Only the lines from the one containing "Write a Blender" through the one containing "def atd(x, y, t): return CAM + ray(x, y)*t" should be duplicated, exactly as they appear. Pictures are to be left out.

┌─ INPUT MATERIAL

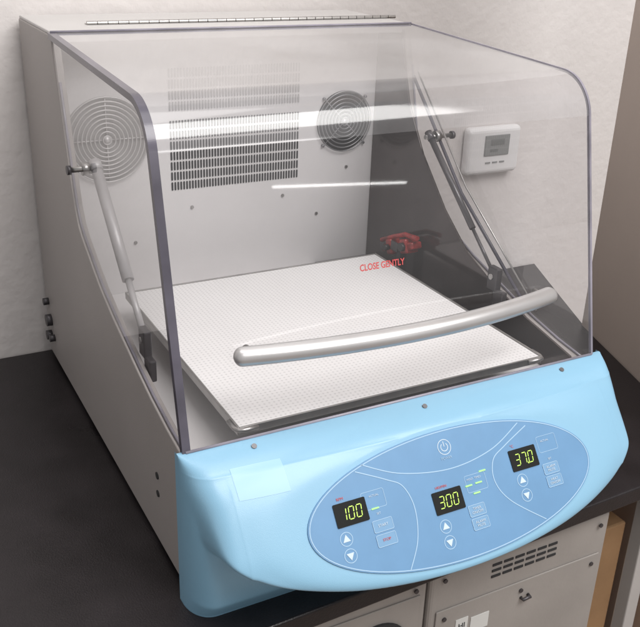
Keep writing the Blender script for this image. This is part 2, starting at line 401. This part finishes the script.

└─
┌─ INPUT MATERIAL

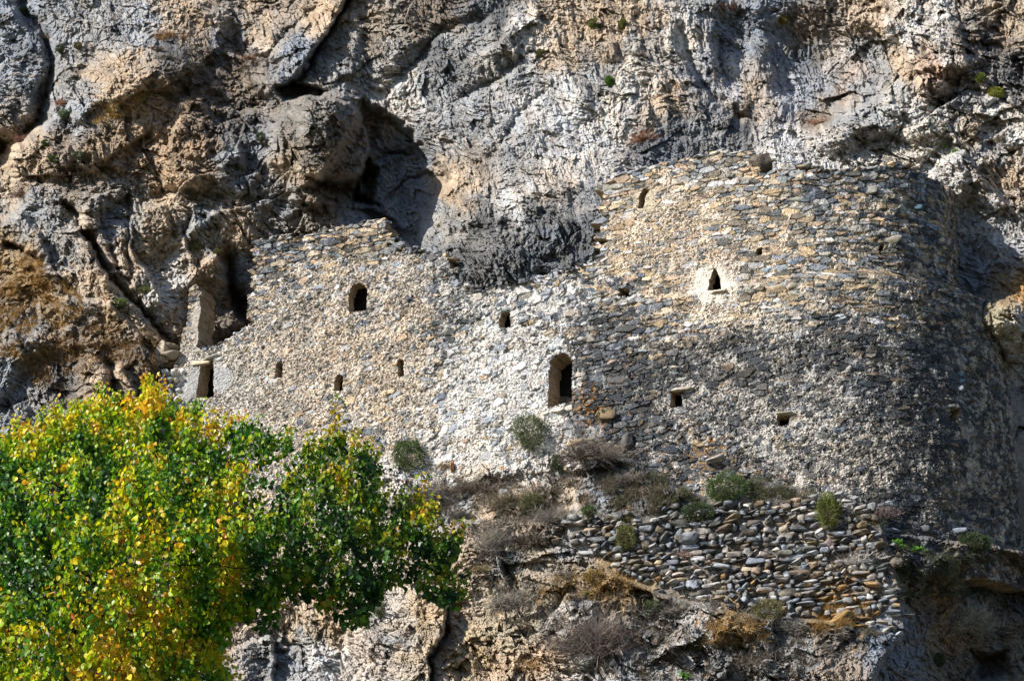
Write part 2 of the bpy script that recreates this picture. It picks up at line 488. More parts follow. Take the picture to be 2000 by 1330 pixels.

└─
┌─ INPUT MATERIAL

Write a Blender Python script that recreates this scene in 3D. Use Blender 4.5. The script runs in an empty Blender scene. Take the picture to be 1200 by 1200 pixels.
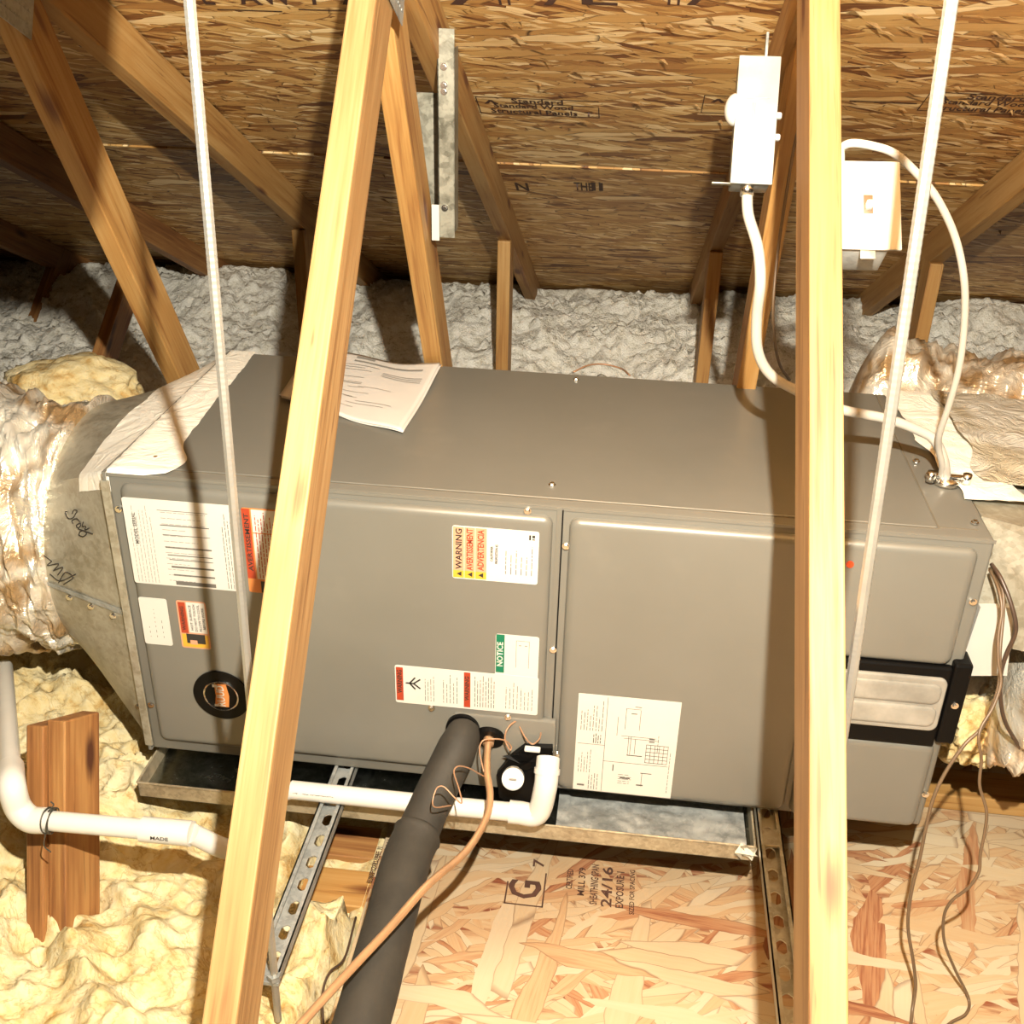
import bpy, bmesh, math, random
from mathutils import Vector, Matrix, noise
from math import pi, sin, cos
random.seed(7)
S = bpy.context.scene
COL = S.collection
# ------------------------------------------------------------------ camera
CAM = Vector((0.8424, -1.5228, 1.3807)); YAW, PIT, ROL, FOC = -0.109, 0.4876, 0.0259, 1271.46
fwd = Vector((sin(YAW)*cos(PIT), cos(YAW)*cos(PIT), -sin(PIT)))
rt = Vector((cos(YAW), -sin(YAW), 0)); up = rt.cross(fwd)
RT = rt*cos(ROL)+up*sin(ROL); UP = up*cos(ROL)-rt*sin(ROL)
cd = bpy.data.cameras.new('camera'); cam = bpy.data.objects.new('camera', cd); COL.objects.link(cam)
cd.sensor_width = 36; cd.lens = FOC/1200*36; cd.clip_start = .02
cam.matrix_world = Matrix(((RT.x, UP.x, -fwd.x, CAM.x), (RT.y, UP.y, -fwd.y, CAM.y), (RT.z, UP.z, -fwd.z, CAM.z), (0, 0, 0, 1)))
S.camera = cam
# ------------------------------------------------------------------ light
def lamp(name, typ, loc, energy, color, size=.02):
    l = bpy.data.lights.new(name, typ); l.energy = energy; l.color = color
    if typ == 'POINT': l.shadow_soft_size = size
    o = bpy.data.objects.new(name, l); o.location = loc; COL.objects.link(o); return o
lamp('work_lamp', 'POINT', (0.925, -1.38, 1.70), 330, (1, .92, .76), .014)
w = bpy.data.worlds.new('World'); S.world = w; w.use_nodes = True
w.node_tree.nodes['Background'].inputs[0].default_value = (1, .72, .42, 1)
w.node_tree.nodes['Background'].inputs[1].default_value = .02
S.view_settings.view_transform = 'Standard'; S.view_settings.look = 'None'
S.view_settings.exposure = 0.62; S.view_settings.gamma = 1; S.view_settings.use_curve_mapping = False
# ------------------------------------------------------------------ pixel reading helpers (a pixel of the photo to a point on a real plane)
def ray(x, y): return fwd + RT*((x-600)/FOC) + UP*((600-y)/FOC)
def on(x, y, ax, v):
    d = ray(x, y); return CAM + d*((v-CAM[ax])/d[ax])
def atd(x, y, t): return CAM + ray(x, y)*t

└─

- _SOLUTION TO THE EXERCISE_
Write a Blender Python script that recreates this scene in 3D. Use Blender 4.5. The script runs in an empty Blender scene. Take the picture to be 1200 by 1200 pixels.
import bpy, bmesh, math, random
from mathutils import Vector, Matrix, noise
from math import pi, sin, cos
random.seed(7)
S = bpy.context.scene
COL = S.collection
# ------------------------------------------------------------------ camera
CAM = Vector((0.8424, -1.5228, 1.3807)); YAW, PIT, ROL, FOC = -0.109, 0.4876, 0.0259, 1271.46
fwd = Vector((sin(YAW)*cos(PIT), cos(YAW)*cos(PIT), -sin(PIT)))
rt = Vector((cos(YAW), -sin(YAW), 0)); up = rt.cross(fwd)
RT = rt*cos(ROL)+up*sin(ROL); UP = up*cos(ROL)-rt*sin(ROL)
cd = bpy.data.cameras.new('camera'); cam = bpy.data.objects.new('camera', cd); COL.objects.link(cam)
cd.sensor_width = 36; cd.lens = FOC/1200*36; cd.clip_start = .02
cam.matrix_world = Matrix(((RT.x, UP.x, -fwd.x, CAM.x), (RT.y, UP.y, -fwd.y, CAM.y), (RT.z, UP.z, -fwd.z, CAM.z), (0, 0, 0, 1)))
S.camera = cam
# ------------------------------------------------------------------ light
def lamp(name, typ, loc, energy, color, size=.02):
    l = bpy.data.lights.new(name, typ); l.energy = energy; l.color = color
    if typ == 'POINT': l.shadow_soft_size = size
    o = bpy.data.objects.new(name, l); o.location = loc; COL.objects.link(o); return o
lamp('work_lamp', 'POINT', (0.925, -1.38, 1.70), 330, (1, .92, .76), .014)
w = bpy.data.worlds.new('World'); S.world = w; w.use_nodes = True
w.node_tree.nodes['Background'].inputs[0].default_value = (1, .72, .42, 1)
w.node_tree.nodes['Background'].inputs[1].default_value = .02
S.view_settings.view_transform = 'Standard'; S.view_settings.look = 'None'
S.view_settings.exposure = 0.62; S.view_settings.gamma = 1; S.view_settings.use_curve_mapping = False
# ------------------------------------------------------------------ pixel reading helpers (a pixel of the photo to a point on a real plane)
def ray(x, y): return fwd + RT*((x-600)/FOC) + UP*((600-y)/FOC)
def on(x, y, ax, v):
    d = ray(x, y); return CAM + d*((v-CAM[ax])/d[ax])
def atd(x, y, t): return CAM + ray(x, y)*t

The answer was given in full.